比較レビュー:距離に負けない。悪路に怯まない。ロングディスタンス向けトレイルランニングシューズ履き比べ
前ページでは比較したモデルのランキングと、評価・スペックの一覧、そしてそれに基づくおすすめを紹介しました。ここからはその評価について、どのような基準で評価したのか、なぜそのような評価になったのかについて補足していきます。
各項目詳細レビュー
快適性
快適性のバランスが高いのはTerraultra G 260。アウターソールに縦横に入ったスリットのおかげで、しなやかな走りが可能で、ゼロドロップなのも相まってまさに裸足感覚で快適に走り続けられます。スピードゴート3・カルドラドIIIもホールド感、ソールのしなやかさのバランスがよく、ストレスなく快適性は高め。水につけた時の水はけは、5種の中ではカルドラドIIIがもっともよく、通気性の高さを伺わせてくれました。
重量
重量はTerraultra G 260が260gと軽く、実重量・実走ともにとても軽快です。これの重量であれば長距離モデルではかなり軽量な分類です。実走ではスピードゴート3が実重量以上の軽さを感じます。これはソールのフォア側が反り上がっているメタロッカージオメトリーのおかげで、足運びが軽くなっているからでしょう。モーメンタスは公式重量こそ283gとなっていますが、実測値は339gとかなりかけ離れて、実走の感覚も確かにこんなもんかな、といった重量感でした。
グリップ
ビブラム・メガグリップ採用のスピードゴート3・モーメンタスと、G-GripのTerraultra G 260。この3足のグリップは安心感を与えてくれます。下りでも安心して足を置きに行けます。しかしメガグリップはG-Gripに比べると耐久性の点で劣るので、★1つマイナスとしましたが、両ソールともに、ドライでもウェットでもしっかり噛み付いてグリップしてくれます。ウルトララプターもグリップは良いのですが、今回のテストで他のシューズに比べ削れが目立ったので、耐久性の低さが心配なところ。
クッション
スピードゴート3が圧倒的。さすがマシュマロシューズと呼ばれていることだけあります。ただ柔らかいだけでなく、適度な反発性もあるので、力が逃げずソールのソリのおかげもありそのまま推進力となり、グイグイ進ませてくれます。特に下りでのダメージ低減は非常に高いです。ウルトララプターも硬めですが、クッションニングはしっかりあり、硬い路面でもダメージを軽減してくれます。

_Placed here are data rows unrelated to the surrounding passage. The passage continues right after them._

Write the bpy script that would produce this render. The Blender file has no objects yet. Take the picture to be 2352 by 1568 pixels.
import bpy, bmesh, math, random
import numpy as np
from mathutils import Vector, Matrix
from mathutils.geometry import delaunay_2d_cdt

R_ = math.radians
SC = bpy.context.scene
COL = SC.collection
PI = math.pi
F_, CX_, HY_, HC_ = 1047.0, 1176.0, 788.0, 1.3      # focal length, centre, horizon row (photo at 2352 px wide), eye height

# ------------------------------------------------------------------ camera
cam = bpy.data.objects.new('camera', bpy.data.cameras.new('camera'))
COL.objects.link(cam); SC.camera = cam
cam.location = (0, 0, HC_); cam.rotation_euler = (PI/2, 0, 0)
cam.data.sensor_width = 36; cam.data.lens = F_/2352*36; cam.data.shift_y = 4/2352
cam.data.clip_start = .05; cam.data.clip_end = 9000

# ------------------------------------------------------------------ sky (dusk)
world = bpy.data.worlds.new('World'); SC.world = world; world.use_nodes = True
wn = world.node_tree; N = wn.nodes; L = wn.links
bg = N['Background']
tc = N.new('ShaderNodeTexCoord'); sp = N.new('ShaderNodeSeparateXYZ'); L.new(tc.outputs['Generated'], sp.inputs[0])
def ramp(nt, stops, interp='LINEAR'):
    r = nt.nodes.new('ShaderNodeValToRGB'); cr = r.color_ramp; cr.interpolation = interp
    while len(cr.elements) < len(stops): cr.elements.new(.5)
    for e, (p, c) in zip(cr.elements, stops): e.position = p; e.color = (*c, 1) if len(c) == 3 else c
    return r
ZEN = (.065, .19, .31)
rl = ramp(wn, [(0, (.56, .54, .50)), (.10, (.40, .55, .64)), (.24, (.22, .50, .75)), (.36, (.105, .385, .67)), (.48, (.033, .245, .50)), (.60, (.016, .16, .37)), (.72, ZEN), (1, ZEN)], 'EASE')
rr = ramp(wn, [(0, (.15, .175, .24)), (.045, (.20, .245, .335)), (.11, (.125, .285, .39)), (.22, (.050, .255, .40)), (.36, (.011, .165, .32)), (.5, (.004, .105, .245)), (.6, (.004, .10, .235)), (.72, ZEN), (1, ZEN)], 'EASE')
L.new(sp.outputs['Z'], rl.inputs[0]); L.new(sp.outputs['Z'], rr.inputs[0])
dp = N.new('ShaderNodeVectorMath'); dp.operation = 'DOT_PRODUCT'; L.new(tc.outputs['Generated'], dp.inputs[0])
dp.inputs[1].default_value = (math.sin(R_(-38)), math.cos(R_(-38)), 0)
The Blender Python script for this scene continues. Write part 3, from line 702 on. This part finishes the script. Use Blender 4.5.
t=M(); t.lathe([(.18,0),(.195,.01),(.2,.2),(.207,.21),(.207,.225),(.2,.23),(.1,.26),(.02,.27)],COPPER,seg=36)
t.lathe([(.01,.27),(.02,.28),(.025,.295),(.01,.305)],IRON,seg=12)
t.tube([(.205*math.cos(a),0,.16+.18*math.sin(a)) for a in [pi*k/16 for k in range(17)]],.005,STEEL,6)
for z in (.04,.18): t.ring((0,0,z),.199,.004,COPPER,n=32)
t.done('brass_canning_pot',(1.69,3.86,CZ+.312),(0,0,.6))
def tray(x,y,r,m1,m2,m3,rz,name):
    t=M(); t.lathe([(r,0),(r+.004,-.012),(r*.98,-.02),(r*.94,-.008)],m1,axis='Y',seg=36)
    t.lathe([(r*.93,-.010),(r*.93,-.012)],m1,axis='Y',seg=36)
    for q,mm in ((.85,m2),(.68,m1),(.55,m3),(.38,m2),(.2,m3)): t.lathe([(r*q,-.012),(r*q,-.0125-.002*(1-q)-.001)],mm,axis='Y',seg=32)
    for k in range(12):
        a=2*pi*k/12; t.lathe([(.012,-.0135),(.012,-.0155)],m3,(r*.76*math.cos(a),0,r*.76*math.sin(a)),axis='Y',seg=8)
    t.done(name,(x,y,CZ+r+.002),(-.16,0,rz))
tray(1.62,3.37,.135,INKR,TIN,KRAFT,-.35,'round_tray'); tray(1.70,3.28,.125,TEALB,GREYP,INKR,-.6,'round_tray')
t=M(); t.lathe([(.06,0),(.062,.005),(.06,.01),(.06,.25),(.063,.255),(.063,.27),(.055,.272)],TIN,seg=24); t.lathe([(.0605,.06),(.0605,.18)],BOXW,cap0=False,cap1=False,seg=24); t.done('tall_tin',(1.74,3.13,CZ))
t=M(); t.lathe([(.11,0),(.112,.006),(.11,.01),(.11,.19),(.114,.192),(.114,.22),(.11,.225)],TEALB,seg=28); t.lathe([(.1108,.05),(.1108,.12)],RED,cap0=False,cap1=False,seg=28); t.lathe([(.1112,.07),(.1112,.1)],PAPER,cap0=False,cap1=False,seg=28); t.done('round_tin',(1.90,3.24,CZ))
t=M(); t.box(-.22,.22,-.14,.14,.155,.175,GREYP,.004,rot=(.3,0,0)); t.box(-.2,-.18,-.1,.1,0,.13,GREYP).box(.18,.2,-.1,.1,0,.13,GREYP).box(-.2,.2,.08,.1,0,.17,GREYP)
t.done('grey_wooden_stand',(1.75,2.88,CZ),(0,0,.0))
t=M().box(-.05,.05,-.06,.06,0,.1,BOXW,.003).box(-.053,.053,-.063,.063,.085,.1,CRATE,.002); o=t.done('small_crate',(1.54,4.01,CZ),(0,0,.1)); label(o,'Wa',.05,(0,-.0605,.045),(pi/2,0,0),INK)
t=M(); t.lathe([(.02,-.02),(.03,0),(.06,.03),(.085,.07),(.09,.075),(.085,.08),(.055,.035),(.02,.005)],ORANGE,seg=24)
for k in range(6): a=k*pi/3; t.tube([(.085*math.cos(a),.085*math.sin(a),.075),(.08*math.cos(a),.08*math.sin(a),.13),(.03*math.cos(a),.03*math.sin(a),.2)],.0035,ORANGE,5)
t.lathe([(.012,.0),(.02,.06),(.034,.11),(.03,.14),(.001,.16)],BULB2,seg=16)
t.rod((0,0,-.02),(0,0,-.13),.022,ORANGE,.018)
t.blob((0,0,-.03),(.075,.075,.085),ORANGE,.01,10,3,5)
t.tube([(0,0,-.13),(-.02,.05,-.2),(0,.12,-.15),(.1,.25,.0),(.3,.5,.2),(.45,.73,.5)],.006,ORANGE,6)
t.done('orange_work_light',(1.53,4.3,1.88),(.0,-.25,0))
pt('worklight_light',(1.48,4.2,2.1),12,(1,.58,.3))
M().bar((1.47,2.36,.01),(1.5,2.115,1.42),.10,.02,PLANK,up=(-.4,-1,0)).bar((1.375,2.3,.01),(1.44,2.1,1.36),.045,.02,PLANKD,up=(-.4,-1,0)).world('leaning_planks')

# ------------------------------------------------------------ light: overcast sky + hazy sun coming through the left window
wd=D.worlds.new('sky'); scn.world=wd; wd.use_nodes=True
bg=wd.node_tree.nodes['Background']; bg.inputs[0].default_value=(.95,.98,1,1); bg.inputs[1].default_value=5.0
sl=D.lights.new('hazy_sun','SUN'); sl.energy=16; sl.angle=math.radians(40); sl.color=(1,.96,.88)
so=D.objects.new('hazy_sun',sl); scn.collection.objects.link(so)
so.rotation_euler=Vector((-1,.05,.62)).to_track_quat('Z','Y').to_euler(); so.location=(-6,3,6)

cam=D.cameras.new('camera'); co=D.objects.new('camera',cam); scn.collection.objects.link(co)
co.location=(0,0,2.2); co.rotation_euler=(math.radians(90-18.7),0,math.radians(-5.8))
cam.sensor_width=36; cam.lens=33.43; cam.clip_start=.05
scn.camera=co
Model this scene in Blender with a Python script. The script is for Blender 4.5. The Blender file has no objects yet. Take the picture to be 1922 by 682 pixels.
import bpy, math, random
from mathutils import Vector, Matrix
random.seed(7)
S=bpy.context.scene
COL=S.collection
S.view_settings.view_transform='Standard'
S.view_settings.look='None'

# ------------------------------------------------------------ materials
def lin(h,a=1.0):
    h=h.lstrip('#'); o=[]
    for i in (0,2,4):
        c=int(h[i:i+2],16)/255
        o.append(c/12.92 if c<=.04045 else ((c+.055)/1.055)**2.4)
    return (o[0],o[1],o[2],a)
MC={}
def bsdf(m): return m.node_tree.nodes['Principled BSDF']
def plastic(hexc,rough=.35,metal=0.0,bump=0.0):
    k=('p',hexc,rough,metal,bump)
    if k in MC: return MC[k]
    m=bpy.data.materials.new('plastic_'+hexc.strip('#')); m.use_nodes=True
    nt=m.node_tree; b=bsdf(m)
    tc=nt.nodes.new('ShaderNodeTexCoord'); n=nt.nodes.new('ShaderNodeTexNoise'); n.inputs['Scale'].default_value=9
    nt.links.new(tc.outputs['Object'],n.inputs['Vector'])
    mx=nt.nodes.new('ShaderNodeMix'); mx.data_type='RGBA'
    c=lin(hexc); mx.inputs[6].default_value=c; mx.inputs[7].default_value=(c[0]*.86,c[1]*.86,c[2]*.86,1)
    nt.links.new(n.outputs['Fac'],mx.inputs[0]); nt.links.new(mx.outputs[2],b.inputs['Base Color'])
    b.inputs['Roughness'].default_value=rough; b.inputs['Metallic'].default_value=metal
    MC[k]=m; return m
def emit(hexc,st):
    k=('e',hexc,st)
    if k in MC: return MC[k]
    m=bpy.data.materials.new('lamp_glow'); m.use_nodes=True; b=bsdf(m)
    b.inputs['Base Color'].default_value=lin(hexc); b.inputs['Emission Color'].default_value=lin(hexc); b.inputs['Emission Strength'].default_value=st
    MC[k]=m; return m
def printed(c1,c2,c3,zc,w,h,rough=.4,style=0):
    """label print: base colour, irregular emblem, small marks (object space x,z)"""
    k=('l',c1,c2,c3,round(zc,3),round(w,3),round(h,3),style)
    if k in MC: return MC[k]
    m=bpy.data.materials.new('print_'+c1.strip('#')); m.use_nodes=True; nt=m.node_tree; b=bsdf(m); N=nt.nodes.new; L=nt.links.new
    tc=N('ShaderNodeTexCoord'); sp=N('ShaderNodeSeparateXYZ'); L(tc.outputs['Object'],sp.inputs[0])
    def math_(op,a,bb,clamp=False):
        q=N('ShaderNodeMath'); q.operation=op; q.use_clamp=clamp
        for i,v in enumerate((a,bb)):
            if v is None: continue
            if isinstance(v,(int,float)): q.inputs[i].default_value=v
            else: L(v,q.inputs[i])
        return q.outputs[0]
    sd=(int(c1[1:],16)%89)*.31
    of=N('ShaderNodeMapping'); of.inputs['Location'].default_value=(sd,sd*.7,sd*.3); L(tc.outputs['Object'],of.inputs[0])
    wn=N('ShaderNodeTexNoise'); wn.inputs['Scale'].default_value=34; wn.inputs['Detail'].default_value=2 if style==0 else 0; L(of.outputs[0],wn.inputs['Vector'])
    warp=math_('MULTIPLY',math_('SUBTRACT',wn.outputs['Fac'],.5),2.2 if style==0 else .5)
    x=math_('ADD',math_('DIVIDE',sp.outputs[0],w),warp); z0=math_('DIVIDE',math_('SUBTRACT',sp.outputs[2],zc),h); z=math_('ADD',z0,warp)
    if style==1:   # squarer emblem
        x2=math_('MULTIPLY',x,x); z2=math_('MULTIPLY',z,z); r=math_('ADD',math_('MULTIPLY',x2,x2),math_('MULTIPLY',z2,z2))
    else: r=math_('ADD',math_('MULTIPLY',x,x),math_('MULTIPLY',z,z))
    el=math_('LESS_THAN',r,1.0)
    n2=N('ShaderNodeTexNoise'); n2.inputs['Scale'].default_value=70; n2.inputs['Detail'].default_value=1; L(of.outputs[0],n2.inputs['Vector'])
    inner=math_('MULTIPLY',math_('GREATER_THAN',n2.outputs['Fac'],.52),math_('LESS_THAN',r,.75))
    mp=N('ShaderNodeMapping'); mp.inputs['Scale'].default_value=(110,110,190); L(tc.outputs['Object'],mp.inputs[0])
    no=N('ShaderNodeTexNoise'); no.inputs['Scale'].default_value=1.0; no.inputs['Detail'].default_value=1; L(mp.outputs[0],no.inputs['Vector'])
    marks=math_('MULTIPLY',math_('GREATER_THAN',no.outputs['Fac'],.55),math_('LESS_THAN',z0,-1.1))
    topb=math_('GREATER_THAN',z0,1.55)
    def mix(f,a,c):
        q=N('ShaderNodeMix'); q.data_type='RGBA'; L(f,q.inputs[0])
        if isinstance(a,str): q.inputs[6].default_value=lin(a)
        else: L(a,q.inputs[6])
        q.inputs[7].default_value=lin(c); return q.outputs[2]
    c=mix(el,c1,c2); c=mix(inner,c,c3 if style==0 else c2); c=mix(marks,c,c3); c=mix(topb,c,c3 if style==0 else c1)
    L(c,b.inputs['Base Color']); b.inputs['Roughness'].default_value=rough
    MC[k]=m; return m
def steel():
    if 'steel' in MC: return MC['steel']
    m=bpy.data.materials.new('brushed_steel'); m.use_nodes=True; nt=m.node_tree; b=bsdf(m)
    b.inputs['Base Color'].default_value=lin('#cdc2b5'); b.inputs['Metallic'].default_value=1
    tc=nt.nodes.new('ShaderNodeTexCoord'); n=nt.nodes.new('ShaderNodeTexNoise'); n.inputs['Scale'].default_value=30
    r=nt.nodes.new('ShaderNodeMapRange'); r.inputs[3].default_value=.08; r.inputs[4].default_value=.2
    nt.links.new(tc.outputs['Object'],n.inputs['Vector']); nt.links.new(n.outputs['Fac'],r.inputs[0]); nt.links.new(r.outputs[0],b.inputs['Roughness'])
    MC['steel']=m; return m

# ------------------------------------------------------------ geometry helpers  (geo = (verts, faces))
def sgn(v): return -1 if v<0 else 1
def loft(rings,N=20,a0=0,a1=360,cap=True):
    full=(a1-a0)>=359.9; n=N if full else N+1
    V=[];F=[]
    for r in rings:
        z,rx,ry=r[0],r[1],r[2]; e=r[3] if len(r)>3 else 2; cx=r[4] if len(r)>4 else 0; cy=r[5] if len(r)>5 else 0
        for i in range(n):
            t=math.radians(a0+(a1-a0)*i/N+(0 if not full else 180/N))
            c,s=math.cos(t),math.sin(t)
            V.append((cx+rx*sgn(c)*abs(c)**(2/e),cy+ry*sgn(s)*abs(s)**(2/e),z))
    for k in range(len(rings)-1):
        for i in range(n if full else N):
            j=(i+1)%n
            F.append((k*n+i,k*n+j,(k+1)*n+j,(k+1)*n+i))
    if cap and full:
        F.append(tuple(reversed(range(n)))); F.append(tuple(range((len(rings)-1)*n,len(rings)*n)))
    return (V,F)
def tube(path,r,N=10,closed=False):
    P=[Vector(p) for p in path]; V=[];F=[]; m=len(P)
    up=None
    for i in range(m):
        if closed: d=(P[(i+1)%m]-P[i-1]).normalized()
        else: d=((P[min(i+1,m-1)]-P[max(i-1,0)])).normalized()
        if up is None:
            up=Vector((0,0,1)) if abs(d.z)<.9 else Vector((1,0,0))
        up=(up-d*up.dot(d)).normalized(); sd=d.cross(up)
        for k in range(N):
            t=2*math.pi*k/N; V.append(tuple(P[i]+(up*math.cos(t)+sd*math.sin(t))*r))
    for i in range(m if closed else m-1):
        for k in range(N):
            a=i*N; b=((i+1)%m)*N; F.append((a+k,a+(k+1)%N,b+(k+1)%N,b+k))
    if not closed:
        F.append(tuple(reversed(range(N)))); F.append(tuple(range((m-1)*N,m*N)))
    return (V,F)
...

インソールは、スピードゴート・ウルトララプターは、サロモンやナイキも採用しているOrtholite社のインソールを採用。カルドラドIIIはアーチサポートのついた、かなりしっかりとしたインソールを使用しています。
安定性
安定感ではウルトララプターが圧勝です。靴全体のホールド感、接地時の安定感は抜群です。踵のホールド、アッパーの側面強化、つま先のプロテクションなど、やはり軽量性とトレードオフしたこの安定感は捨てがたい。比較的走りやすいトレイルでは持て余してしまいそうですが、突き上げの多いガレ場の様なトレイルで真価を発揮してくれます。モーメンタス・カルドラドIIIも踵部分の高いホールド感得られるので、接地時の安定感は高めです。
まとめ
よほどのトップ選手でない限りは、長距離を走るために重要なのはやはり快適性です。どれだけクッション性など他の性能が優れていても、非常に長い時間履き続けることになるので、いかにストレスを減らして履き続けられるかが重要になってきます。
今回レビューしたなかで、その快適性が高かったのはinov-8 Terraultra G 260、Columbia Montrail カルドラドIIIでした。この2モデルはアッパー・ソールがとてもしなやかで通気もよく、長い時間はいてもストレスが非常に少なかったです。これらのシューズを選んでおけば間違い無いでしょう。
しかし長距離レースでは、途中で荷物を預けられる(ドロップバッグ)ことがほとんどです。先ほどのシューズを標準シューズとして捉えて、岩がゴロゴロしているような路面が悪い場面ではウルトララプターのようなプロテクションの高いモデル、クッションに頼りたい人はHoka one one スピードゴート3のようなクッション性の高いシューズと、コースの高低差・路面などの情報からシューズを使い分けることができれば、完走へも繋がります。
シューズは自分の足りない部分を補ってくれるし、持っているものを伸ばしてくれる道具でもあります。レースのためにあれこれ迷いながら道具を選ぶのも長距離レースの醍醐味。普段から自分を見つめて道具と向き合ってみれば、自ずと自分にぴったりなシューズが見つかるはずです!